判決は労基法6条違反の中間搾取を認定しながら、「ミクロにおける人員募集や雇用管理等の経費も含めての金額であった」などと根拠もなく「推認」して違法ピンハネ業者をかばっている。DNPファインが1時間あたりの委託労務単価2100円で出した仕事を、DNPミクロは1500円でユニにおろし、ユニは橋場さんらに1060円しか払っていなかったにもかかわらず、このピンハネを橋場さんの損害とは認めなかった。
その結果、判決はDNPファインとDNPミクロ、ユニという会社は違法な中間搾取をして稼いだが、その違法収益は全部そのまま会社がもらって構わず、違法な搾取を受け突然クビになった労働者は何の救済も受けられない、という結論を導いた。これは、「泥棒は違法だが泥棒委託契約は契約として有効であり、泥棒するにもあれこれ費用がかかるのだから、何も被害者に返す必要はない」というのと変わらない。あまりに非常識ではないか。
■偽装工作
DNPファインはDNPミクロに、DNPミクロはユニに「人出し」を頼んでいる。みかけはともかく、実質において寄せ場の手配師と変わらない。少なくともDNPファインとDNPミクロ側には、こうしたやり方がヤバいという認識があったのだろう。人出し単価を「時給」で設定しながら、発注書上はそのことを隠し、払うべき金額(時給単価×就労時間)を1パネルあたり85円の数量単価で割り戻し、「割り戻した数量分のパネルを発注したかのような外観にしていた」(判決)。違法な偽装請負・中間搾取を隠すための「偽装工作」と考えられる。

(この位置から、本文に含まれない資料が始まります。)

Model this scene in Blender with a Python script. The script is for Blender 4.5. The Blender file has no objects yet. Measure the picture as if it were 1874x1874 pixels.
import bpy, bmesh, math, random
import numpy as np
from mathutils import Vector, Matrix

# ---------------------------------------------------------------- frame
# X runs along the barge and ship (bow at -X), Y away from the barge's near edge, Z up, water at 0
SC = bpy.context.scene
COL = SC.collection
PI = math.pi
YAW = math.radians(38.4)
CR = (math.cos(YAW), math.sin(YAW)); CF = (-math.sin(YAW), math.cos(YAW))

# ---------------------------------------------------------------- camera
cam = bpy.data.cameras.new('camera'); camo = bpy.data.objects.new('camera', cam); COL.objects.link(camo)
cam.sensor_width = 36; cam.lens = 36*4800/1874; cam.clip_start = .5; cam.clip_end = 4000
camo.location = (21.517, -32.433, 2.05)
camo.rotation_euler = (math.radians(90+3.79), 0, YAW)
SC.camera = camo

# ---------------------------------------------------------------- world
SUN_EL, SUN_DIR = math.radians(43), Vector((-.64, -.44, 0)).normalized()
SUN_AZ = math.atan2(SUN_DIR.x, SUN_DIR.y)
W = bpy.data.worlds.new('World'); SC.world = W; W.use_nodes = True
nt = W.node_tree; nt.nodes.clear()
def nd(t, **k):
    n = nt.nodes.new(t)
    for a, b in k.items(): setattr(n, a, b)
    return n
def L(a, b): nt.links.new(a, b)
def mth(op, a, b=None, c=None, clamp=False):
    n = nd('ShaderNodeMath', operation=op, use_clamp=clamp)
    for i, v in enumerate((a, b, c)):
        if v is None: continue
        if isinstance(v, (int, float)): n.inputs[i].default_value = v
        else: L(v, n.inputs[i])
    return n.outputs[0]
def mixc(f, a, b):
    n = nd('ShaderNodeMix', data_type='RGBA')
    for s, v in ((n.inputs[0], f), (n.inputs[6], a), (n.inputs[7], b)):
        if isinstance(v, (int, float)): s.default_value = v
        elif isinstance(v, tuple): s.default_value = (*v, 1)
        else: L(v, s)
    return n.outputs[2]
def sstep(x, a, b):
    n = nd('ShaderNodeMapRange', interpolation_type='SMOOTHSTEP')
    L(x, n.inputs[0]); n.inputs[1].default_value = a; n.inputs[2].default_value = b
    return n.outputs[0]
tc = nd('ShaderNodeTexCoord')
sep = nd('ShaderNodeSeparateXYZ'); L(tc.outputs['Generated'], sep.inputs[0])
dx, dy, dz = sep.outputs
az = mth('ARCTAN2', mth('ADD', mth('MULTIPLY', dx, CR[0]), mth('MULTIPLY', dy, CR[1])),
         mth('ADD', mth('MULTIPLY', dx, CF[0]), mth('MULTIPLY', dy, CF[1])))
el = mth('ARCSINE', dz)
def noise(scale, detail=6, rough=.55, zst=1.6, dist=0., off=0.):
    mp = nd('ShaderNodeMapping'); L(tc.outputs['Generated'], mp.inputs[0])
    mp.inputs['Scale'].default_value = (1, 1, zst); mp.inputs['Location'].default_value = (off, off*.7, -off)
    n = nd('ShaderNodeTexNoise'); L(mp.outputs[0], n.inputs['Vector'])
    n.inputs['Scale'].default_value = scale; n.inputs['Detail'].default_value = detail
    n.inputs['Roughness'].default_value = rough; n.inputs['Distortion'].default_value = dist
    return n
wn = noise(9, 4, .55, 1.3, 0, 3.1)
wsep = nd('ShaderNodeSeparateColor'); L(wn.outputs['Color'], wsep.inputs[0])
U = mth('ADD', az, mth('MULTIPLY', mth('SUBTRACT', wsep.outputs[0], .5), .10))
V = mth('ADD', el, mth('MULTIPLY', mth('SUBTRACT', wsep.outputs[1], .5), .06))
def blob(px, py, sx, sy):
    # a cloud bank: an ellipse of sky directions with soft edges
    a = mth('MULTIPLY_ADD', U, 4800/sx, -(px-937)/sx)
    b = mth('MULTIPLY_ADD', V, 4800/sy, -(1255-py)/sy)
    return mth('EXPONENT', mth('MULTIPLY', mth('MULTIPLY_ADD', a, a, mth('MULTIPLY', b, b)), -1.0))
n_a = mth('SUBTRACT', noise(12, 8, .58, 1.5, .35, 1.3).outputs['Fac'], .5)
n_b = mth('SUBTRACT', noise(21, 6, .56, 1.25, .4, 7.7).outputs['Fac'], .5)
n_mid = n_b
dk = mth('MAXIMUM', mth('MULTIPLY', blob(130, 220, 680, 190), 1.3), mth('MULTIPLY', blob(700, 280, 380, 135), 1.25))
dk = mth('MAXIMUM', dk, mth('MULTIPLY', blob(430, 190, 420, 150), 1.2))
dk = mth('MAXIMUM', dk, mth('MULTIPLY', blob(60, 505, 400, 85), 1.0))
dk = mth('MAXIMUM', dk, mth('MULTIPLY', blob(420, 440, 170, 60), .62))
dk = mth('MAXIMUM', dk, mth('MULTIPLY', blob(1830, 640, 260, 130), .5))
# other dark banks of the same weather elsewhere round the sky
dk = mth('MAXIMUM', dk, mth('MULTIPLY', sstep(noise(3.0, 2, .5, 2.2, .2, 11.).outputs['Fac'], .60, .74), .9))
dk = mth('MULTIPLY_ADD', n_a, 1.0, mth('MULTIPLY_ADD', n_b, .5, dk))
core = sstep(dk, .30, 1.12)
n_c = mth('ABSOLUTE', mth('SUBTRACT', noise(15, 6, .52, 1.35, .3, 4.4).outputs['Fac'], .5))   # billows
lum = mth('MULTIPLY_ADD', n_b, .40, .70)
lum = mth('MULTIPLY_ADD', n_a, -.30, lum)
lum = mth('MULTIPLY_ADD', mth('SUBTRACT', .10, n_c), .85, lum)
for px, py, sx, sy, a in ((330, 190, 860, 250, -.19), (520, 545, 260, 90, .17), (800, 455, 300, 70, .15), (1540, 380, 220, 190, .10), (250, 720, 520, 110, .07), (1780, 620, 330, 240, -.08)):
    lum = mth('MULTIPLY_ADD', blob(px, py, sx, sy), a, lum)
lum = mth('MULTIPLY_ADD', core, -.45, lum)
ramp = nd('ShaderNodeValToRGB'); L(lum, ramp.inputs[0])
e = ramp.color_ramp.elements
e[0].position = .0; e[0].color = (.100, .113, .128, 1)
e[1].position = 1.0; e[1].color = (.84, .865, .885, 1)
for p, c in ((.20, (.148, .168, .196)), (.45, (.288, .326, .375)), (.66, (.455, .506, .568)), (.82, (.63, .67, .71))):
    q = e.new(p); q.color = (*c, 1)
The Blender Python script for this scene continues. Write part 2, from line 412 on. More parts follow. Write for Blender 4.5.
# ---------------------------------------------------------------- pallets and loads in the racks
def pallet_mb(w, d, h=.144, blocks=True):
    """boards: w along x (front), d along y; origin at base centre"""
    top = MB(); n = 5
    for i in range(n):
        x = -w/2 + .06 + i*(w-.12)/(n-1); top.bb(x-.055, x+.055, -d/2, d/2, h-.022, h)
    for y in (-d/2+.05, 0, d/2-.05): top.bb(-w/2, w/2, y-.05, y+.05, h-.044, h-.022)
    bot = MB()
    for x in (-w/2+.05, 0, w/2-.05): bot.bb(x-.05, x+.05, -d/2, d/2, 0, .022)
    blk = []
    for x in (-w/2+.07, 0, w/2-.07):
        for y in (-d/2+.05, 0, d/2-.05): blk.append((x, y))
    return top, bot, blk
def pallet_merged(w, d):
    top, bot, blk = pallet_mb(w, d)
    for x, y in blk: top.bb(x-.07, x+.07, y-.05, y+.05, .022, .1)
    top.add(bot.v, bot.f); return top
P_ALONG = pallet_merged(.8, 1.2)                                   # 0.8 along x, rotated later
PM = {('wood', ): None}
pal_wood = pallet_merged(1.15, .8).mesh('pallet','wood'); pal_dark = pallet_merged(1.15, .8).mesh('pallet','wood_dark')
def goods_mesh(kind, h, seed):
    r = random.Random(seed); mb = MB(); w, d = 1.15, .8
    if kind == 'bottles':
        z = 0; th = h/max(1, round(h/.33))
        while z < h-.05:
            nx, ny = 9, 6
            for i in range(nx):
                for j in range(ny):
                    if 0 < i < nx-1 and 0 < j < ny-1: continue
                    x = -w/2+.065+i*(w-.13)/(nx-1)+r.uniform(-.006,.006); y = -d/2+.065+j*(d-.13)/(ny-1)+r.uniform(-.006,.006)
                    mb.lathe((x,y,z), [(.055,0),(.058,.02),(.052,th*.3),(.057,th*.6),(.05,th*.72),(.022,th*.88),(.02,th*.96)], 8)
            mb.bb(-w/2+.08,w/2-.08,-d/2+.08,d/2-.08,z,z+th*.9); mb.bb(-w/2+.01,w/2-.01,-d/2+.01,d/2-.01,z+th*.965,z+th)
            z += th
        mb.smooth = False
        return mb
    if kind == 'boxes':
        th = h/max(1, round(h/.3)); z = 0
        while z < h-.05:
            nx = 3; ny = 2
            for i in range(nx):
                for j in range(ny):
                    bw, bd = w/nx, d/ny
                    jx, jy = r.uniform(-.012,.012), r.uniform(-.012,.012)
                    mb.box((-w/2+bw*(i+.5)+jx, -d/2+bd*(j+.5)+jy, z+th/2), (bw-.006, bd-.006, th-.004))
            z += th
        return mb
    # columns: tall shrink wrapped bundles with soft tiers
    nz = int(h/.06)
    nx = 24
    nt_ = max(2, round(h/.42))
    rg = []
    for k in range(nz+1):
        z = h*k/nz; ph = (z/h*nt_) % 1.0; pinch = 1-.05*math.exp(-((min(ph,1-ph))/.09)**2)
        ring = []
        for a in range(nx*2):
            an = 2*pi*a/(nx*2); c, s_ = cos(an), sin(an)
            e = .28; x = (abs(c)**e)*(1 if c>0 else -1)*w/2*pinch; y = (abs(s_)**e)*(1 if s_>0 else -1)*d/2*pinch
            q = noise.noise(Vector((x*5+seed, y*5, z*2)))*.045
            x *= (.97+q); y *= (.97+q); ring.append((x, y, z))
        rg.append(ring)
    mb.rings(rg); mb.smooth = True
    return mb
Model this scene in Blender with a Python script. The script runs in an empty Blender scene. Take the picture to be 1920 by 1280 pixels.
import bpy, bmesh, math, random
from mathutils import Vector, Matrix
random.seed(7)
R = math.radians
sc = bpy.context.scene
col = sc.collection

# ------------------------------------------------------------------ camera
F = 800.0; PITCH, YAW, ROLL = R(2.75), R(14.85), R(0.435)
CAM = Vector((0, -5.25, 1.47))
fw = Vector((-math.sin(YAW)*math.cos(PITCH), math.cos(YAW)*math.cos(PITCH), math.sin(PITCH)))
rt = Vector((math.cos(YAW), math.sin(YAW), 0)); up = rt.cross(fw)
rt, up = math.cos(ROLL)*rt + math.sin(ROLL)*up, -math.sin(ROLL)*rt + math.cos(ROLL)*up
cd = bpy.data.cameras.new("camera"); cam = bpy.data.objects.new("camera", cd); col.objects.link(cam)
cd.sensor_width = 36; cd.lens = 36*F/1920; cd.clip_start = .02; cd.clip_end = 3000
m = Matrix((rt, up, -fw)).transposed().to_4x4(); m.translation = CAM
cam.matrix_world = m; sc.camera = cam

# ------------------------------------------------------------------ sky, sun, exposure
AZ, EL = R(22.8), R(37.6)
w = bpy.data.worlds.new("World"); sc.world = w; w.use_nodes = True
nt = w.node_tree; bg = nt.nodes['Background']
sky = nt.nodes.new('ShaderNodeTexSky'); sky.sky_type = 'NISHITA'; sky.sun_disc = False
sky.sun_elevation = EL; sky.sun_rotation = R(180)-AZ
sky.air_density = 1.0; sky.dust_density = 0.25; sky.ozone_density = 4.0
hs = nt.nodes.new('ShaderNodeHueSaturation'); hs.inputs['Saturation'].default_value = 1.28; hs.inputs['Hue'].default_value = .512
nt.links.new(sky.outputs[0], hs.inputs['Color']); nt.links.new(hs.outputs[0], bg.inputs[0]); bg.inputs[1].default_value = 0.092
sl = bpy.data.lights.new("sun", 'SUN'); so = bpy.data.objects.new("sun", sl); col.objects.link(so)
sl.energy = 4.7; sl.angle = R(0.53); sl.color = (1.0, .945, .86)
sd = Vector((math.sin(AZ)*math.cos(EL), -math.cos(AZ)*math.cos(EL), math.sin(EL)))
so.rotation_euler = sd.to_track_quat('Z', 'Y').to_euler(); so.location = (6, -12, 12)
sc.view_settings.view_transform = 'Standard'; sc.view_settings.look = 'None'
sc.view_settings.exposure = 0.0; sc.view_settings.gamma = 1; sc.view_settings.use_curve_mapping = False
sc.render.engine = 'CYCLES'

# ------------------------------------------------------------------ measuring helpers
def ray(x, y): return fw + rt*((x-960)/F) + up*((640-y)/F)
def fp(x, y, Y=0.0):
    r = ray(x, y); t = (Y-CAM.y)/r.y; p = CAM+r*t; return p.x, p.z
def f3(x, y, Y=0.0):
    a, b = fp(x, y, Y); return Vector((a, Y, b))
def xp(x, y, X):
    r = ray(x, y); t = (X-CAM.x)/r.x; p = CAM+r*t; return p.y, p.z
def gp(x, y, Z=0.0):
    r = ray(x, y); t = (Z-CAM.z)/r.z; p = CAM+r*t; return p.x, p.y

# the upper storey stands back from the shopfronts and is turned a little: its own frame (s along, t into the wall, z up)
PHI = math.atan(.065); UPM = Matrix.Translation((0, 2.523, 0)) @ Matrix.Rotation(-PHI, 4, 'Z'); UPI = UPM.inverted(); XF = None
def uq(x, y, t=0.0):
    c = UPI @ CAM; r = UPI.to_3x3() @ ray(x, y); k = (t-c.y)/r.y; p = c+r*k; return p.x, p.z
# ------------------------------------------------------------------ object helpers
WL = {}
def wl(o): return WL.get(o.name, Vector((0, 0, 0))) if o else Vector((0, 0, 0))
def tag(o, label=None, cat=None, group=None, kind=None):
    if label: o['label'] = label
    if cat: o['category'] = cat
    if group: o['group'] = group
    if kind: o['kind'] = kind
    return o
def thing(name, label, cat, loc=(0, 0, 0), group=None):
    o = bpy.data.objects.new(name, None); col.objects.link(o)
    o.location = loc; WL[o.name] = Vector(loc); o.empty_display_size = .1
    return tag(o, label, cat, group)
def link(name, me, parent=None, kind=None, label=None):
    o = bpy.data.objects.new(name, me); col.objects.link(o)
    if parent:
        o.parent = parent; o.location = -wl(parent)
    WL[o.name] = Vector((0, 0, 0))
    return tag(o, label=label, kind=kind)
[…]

偽装を見破って重大な違法を認定しながら、最後の最後で被害者を突き放す。裁判官は、いったい何に遠慮しているのか。あるいは怯えているのだろうか。
大手派遣会社パソナの前で行われた派遣法「改正」反対行動で、橋場さんはこう訴えた。「派遣や請負で使い捨てられた若者が、戦争法(安保法制)によって戦地に送られるようなことにならないか、心配です」。
法律にも不備があるのだろう。だが、裁判官もひどすぎないか。派遣・請負をめぐる裁判を取材するたび、その感が募る。